Labour showed it can be done on a cold, rainy Thursday night in Stoke

Fresh from the local elections, Open Labour National Committee member Lauren Davison provides an insightful account of Labour’s remarkable triumph in Stoke-on-Trent City Council.

Amidst a slew of local elections up and down the country last Thursday, one local authority was given unprecedented levels of media attention – Stoke-on-Trent City Council. And for good reason. 

 The archetypal “red wall” city that between 2017 and 2019 lost all 3 of its Labour MPs and had been Tory-led (with the help of Independents) since 2015, it was at the top of Starmer’s list of councils to win. The Party did just that. 

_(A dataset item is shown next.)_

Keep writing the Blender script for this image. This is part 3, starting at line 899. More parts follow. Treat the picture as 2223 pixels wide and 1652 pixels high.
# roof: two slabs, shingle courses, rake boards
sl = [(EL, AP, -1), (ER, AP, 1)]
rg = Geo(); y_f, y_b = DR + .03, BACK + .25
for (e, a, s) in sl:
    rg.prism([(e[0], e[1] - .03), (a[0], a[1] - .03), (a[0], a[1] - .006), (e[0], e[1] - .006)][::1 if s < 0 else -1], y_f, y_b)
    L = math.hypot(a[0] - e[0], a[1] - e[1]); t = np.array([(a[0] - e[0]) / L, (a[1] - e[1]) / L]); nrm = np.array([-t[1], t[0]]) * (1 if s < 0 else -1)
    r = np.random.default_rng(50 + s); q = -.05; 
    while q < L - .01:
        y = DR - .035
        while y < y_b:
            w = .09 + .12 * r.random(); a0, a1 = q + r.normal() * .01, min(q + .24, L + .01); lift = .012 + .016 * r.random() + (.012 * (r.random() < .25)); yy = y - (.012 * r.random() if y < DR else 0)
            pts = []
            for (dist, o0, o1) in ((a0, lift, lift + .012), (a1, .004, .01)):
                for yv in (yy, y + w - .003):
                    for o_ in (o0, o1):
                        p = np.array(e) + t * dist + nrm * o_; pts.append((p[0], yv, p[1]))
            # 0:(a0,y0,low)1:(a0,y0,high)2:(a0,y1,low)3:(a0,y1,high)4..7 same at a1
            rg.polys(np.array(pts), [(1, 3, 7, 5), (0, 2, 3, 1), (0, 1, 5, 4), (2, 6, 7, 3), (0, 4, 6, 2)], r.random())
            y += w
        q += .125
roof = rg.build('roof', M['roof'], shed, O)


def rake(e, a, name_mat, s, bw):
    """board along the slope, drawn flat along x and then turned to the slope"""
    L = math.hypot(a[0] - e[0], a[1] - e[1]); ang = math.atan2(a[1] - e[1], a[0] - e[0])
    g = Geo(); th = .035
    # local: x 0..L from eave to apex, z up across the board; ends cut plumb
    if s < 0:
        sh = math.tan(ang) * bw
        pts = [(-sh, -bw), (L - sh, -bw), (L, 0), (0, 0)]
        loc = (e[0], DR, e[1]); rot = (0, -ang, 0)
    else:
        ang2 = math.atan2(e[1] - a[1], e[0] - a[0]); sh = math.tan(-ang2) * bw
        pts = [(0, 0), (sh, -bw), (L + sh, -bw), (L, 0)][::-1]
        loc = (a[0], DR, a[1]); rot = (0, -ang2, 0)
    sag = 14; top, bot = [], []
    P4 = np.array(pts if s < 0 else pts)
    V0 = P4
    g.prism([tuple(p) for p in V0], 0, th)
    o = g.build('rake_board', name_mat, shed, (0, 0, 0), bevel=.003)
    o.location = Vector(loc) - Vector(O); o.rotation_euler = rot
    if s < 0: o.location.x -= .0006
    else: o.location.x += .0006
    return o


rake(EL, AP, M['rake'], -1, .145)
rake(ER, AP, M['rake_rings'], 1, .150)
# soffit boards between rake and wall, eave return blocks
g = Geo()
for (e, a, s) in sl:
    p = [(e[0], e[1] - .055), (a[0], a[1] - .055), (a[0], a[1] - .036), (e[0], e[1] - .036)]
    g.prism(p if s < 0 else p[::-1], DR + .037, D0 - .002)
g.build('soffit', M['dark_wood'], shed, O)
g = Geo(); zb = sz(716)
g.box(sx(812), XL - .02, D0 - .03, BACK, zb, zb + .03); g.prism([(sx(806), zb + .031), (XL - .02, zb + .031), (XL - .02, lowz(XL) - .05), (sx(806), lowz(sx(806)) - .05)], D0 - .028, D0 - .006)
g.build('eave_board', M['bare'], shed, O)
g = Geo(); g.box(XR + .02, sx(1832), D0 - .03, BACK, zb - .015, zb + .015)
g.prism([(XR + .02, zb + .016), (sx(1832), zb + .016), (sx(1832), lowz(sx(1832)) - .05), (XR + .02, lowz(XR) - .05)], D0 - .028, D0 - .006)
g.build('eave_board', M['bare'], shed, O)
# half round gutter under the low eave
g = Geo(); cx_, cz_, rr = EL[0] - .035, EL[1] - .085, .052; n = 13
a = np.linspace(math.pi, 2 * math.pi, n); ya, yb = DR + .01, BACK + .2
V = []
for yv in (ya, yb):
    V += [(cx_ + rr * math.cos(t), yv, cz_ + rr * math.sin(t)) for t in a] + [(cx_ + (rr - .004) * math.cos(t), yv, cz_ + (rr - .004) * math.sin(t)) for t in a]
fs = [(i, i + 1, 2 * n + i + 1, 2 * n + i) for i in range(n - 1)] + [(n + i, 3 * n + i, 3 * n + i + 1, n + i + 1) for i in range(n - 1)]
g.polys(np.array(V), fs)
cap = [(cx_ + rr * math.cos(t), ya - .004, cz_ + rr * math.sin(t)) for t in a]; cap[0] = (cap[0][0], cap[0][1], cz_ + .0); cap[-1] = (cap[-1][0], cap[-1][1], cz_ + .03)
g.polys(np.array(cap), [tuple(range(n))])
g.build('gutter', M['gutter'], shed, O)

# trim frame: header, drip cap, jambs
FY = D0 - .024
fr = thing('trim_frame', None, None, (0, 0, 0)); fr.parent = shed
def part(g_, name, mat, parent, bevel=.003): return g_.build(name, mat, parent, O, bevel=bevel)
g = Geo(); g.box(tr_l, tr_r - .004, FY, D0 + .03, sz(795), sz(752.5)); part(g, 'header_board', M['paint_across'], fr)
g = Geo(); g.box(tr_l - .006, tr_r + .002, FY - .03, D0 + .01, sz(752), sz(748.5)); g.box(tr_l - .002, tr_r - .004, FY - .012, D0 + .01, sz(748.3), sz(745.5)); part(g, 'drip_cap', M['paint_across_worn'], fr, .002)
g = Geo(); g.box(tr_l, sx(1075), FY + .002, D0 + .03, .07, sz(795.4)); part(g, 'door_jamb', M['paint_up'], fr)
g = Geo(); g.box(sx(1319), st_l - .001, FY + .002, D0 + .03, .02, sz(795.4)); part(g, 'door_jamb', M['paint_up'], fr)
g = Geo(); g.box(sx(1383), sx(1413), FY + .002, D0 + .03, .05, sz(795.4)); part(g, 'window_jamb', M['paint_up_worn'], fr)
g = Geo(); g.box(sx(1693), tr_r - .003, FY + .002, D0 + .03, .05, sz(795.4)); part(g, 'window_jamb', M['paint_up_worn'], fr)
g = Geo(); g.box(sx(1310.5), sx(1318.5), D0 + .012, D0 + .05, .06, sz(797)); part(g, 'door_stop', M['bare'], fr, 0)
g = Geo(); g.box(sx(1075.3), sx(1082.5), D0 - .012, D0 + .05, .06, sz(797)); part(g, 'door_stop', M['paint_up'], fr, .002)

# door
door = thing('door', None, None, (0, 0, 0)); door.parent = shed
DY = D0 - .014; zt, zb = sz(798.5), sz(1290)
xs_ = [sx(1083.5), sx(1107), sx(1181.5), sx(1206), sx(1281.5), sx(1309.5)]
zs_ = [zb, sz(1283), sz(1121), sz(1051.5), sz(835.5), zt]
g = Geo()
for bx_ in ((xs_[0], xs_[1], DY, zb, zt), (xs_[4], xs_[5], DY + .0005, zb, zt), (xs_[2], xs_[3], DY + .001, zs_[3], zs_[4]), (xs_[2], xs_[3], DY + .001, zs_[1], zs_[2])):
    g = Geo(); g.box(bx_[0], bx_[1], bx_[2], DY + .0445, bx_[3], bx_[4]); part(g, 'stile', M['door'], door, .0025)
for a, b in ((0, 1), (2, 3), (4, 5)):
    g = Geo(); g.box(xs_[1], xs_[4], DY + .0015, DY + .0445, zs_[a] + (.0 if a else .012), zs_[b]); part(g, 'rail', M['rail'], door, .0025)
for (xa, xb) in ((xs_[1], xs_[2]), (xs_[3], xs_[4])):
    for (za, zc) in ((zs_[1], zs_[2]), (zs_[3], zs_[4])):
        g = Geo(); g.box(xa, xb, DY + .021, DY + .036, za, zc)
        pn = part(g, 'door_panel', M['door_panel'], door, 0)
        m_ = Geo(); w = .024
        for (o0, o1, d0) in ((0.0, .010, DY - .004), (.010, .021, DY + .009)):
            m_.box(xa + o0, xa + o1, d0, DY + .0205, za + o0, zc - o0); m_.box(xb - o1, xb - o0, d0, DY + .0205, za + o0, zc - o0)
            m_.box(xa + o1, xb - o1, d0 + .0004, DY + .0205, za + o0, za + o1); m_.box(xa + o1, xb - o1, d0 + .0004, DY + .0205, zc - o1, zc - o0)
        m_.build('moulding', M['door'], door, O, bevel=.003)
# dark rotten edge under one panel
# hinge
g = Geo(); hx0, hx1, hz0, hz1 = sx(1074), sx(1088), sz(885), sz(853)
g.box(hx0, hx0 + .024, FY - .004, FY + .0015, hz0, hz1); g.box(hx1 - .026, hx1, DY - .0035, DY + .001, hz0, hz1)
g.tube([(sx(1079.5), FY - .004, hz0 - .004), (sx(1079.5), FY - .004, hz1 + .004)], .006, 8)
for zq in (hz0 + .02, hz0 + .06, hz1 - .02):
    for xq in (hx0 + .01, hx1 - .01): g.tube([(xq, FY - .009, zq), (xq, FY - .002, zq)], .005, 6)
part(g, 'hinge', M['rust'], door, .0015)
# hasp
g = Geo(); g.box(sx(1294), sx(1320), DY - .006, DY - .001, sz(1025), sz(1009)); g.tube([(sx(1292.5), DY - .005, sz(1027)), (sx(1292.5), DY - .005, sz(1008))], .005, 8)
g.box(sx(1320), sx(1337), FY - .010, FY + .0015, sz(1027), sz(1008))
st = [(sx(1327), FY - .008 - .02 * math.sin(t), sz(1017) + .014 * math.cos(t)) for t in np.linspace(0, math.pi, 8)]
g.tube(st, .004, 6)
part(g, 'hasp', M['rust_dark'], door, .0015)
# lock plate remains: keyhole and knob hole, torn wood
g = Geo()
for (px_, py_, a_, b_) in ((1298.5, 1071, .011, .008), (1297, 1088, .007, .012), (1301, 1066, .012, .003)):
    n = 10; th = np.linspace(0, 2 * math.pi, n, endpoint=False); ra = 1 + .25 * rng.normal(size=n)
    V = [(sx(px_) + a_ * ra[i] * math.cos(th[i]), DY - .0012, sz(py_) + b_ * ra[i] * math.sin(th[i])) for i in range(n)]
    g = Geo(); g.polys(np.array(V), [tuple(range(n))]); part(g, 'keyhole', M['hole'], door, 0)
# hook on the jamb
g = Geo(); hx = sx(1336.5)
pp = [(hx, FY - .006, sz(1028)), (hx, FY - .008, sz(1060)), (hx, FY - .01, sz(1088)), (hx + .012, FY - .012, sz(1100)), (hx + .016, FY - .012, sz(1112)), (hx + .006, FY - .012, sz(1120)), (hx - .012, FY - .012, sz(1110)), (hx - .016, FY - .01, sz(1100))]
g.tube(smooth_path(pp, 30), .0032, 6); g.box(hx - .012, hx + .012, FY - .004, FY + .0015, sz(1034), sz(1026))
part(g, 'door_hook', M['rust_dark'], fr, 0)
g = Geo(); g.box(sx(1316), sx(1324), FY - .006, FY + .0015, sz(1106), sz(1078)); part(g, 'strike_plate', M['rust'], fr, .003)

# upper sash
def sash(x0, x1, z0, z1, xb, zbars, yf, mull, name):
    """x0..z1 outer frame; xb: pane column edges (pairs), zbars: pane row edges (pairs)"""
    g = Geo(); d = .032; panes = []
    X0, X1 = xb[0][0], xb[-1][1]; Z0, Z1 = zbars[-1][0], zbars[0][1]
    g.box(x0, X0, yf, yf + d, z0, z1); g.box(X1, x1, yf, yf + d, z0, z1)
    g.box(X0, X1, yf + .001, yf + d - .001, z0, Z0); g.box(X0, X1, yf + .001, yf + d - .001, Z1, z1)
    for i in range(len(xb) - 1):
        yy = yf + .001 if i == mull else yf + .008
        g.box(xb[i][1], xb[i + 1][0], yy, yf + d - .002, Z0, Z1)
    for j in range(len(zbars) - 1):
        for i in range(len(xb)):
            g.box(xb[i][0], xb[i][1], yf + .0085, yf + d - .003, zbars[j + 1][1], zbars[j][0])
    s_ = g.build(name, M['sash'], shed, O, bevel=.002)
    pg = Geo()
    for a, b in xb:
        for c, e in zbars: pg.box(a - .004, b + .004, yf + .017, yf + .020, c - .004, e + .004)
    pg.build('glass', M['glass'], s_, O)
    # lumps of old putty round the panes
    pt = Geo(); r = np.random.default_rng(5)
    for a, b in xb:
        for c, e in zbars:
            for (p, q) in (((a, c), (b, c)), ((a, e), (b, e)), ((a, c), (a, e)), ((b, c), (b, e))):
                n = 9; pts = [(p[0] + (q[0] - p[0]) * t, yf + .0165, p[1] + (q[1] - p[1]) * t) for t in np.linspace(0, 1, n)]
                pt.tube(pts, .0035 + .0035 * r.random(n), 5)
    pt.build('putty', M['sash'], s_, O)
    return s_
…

With 29 Labour Councillors returned on the night, a total collapse of the Independents, and the Tories in disarray, by all accounts it was a successful night – certainly more so than local activists like myself had dared to hope for. I’ll admit, whilst I believed in our local offering and our wonderful candidates, I was worried that national issues may overshadow us. With a particularly divisive brand of politics on display by a certain Tory MP in the city, I was concerned. But those fears didn’t come to fruition – and we romped home.

On the ground

I stood in Hanford, Newstead and Trentham, alongside 2 other brilliant Labour candidates. It was one of the safest Tory wards in the city – with pockets of wealth and equally, pockets of deprivation. Our highest polling Labour candidate earned approx. 450 votes in 2019 – he stood again this year and got around 3x that. 

 Of the 29 seats we won, personal highlights were seeing us take back Sandford Hill and Ford Green & Smallthorne – 2 seats we lost when the sitting Labour Councillors defected to the Tories. Equally, seeing my friend Finlay Gordon-McCusker get elected in Hollybush, defeating the Tory incumbent was brilliant. It’s key that we get more young people involved in local politics, and I know Fin will inspire others to take that step. 

 We ran a campaign which highlighted 8 years of Conservative failures. Failure to level up. Failure to do the basic stuff which residents rightly expect from their Council. Fix potholes. Protect the vulnerable. Safeguard our heritage buildings and sculptures. Connect with the things that really matter to people on a day-to-day basis.

Instead, the Tory Council spent over £35million on car parks in a city centre that most residents don’t visit because the shops are shutting en-masse, people feel unsafe walking the streets, and the cost-of-living crisis has emptied their pockets.

People know a vanity project when they see one, and we highlighted the Tories’ extortionate spending to great effect. It cut through – it was rare to attend a canvass session where “that bloody carpark up Hanley” wasn’t mentioned at least once (sometimes with stronger language).

 The Tories of our city claimed they weren’t afraid to stand up to their party in Westminster. Yet they waved through cut after cut, and sycophantically fawned over hollow promises of “levelling up” every time a Tory Minister deigned to visit for half an hour for a photo opportunity on their way to Manchester.

“Proud of our past – ambitious for our future”

The above was our slogan in this campaign. And we meant it. We are proud of the rich, industrial heritage of our city – a heritage that must be protected, celebrated, and preserved for future generations. Unlike my Tory opposition, who was Deputy Leader of the Council, when he signed-off on the demolition of a much-loved statue of Josiah Wedgwood, saying “nothing lasts forever”, then denied it until he ran out of road, we will champion what makes our city great. All while we look ahead to the future and ensure our young people – the future of our city – have the opportunities, resources and living conditions that will allow them to thrive.

When government departments move jobs into the city, they should benefit local people – not just import Londoners to fill them. When young people want to get around the city, they should be able to rely on a cheap, efficient, and accessible bus network. When our residents walk the streets of their neighbourhood, they should feel safe and not be confronted with antisocial behaviour, fly-tipping and violent crime.

Credit needs to go to the hard-working party staff and agents who worked on the campaign, our brilliant candidates, Baroness Ruth Anderson (former MP for Stoke North), David Williams and Gareth Snell (our two PPCs for North and Central seats) and all our activists. And to the electorate who said enough is enough.

I’d like to give special mention to Cllr Jane Ashworth – leader of Stoke Labour Group – for the work she has done, helping to change perceptions of our party across the city under her stewardship. She is well-respected, has a reputation for being an honest broker and she will, above all, get things done. Residents are in good hands.

We cannot, however, rest on our laurels. We may have won the Council. But we’ve got 3 parliamentary seats to win back before we can truly say Stoke-on-Trent has come home to Labour. We will do everything in our power to win hearts and minds. After 13 years of Tory rule, lives of Stokies literally depend on it.